Da janela das traseiras da minha casa, junto à Praça do Areeiro, ainda se via o campo. Lisboa, a norte, terminava ali. Viam-se umas ruínas daquilo que eu imaginava ter sido a casa de uma quinta. Para lá desta, nada mais havia. Pelo menos, nada que fizesse parte do meu horizonte, se bem que soubéssemos que a quinta escondia, no seu sopé, um bairro de lata. Dali até Marvila, bairro pobre de um operariado obscuro. Para norte, ficava somente o aeroporto, onde em criança ia passear com os meus pais ao domingo, tomar café na esplanada e ver os aviões a levantar voo. 

A Lisboa que eu vivia era (ainda é) uma zona carismática da cidade, a Lisboa moderna cuja construção começou nos anos 50. Foi aí que nasci e cresci. O ambiente em minha casa era o normal de uma família da pequena burguesia lisboeta. O meu pai, um antissalazarista e anticlericalista ferrenho, era conservador nos costumes. A minha mãe, cuidava da casa, afadigada na gestão do dia a dia. 
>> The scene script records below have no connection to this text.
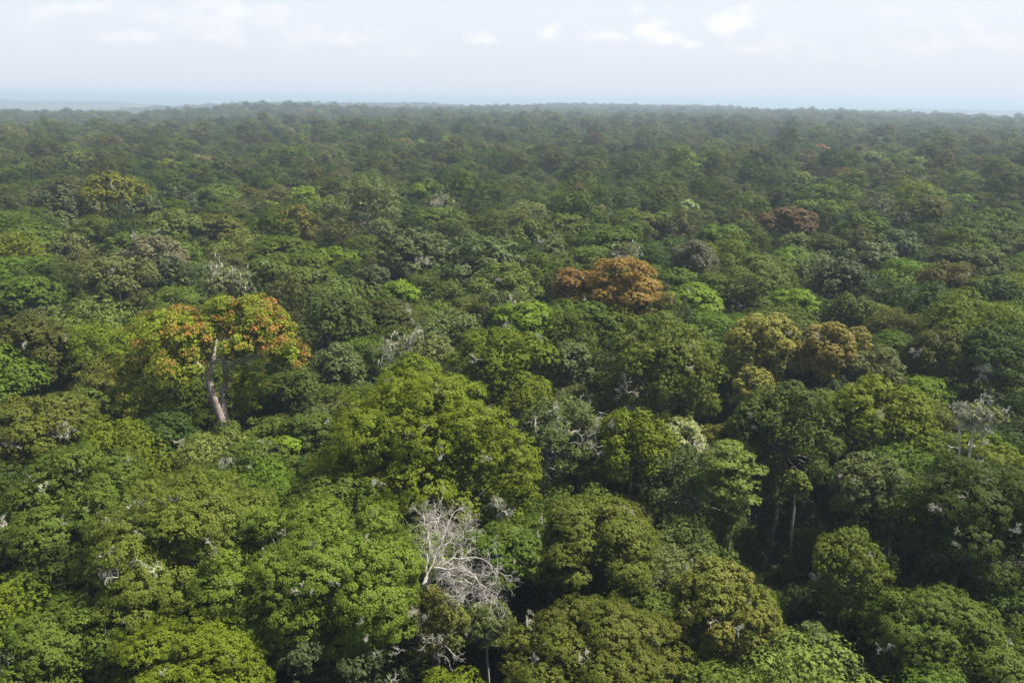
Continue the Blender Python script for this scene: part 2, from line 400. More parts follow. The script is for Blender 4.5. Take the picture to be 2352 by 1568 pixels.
def trunk_mesh(name, seed, base_z, top, r0, mat, lean=(0, 0), sides=8):
    rng = np.random.default_rng(seed)
    S = 12; t = np.linspace(0, 1, S)
    p = np.zeros((1, S, 3)); p[0, :, 2] = base_z + (top[2] - base_z) * t
    p[0, :, 0] = top[0] * t ** 1.5 + lean[0] * np.sin(t * 3.1) + rng.normal(0, .12, S)
    p[0, :, 1] = top[1] * t ** 1.5 + lean[1] * np.sin(t * 3.1) + rng.normal(0, .12, S)
    rad = r0 * (1 - .5 * t + .9 * np.exp(-t * 14))[None]
    v, f = tubes([(p, rad)], sides)
    return mk_mesh(name, v, f, mat, smooth=True)

def limb_mesh(name, seed, top, cen, lr, r0, mat, twigs=True):
    rng = np.random.default_rng(seed)
    n = len(cen); S = 5; t = np.linspace(0, 1, S)[None, :, None]
    a = np.array(top)[None] - np.array([0, 0, 1.0]) * rng.uniform(0, .25, (n, 1)) * max(2.0, r0 * 8)
    c = cen - np.array([0, 0, .30]) * lr[:, None]
    mid = (a + c) / 2 + np.stack([(c - a)[:, 0] * .18, (c - a)[:, 1] * .18, -np.abs((c - a)[:, 2]) * .15], 1)
    P = ((1 - t) ** 2) * a[:, None] + 2 * t * (1 - t) * mid[:, None] + t ** 2 * c[:, None]
    P = P + rng.normal(0, .10, P.shape) * lr[:, None, None] * .5 * np.sin(np.pi * t)
    rad = r0 * .34 * (1 - .75 * t[0, :, 0])[None] * rng.uniform(.6, 1.1, (n, 1))
    gr = [(P, rad)]
    if twigs:
        k = 2; st = np.repeat(P[:, -2], k, 0); d = rand_dir(rng, n * k, -.1)
        g = grow(rng, st, d, np.repeat(lr * .75, k), np.repeat(rad[:, -1] * .55, k), [(2, .6, .6, 45, .1)], S=3, wander=.25)
        gr += g
    v, f = tubes(gr[:1], 4); v2, f2 = tubes(gr[1:], 3) if twigs else (np.zeros((0, 3)), np.zeros((0, 4), int))
    return mk_mesh(name, np.concatenate([v, v2]), np.concatenate([f, f2 + len(v)]), mat, smooth=True)

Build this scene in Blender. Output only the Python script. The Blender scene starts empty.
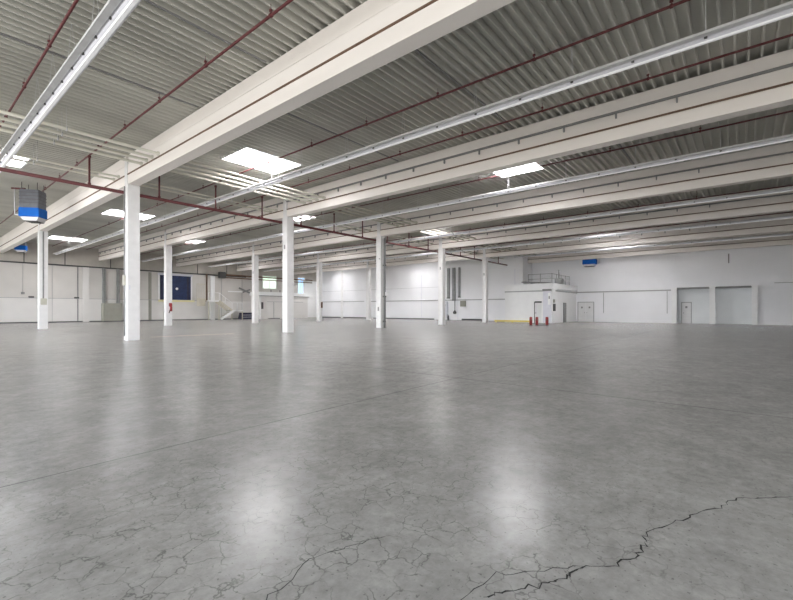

Não tive, ao contrário de grande parte da minha geração, uma educação católica. Contudo, a minha família era muito conservadora nos comportamentos admitidos às meninas e aos meninos. O ambiente era liberal, mas exigia compostura. Percebi cedo que era “uma menina”. Eram-me permitidas amizades com colegas, mas vigiadas as minhas preferências. Namoros eram absolutamente proibidos. 

Há 50 anos sentia que não havia abertura ou desvio à regra social. As mulheres eram treinadas para serem silenciosas e subordinadas. Fui educada assim. O meu irmão, mais novo dois anos, tinha liberdade. Eu horário de entrada e saída. A mesada dele era superior à minha porque “os rapazes tinham mais despesas”. 

Quando entrei para o liceu, o Maria Amália Vaz de Carvalho, a minha vida animou-se bastante. Apesar de regras rígidas que tinham de ser rigorosamente cumpridas havia um ambiente tranquilo e descobria-se a amizade. As empregadas, designadas então de contínuas, vigiavam atentamente as nossas deslocações, era proibido estar nos corredores quando tocava a campainha para a entrada na aula, e não nos podíamos atrasar um minuto que fosse nos recreios. Também recordo o refeitório, muito solene, mesas redondas, os professores num estrado ao cimo da sala, nós éramos servidas pelas empregadas, e não se podia deixar restos no prato. Embora o ambiente social da família fosse, na generalidade, semelhante, tive colegas que vinham de ambientes mais humildes e até de fora de Lisboa. Privei com algumas e apercebi-me que nem todas iríamos ter o mesmo destino. 

Íamos muito ao cinema ver filmes censurados. Tal como eram censurados os livros que líamos, ou que não podíamos ler porque não se vendiam nas nossas livrarias. 

A minha vida diária mudou radicalmente quando entrei para a universidade. Encontrei aí evidente contradição entre o real e o possível: a realidade era que já podia fumar em público (em casa não mo censuravam) e podia ir para o bar conversar e conviver com colegas e amigos, sem tabu de género; mas não podia usar calças nem, é evidente, usar minissaia, dentro do recinto académico.
A Guerra do Ultramar levava muitos dos amigos, e pairava como um ameaça nas nossas cabeças. Um dia de abril, tudo mudou.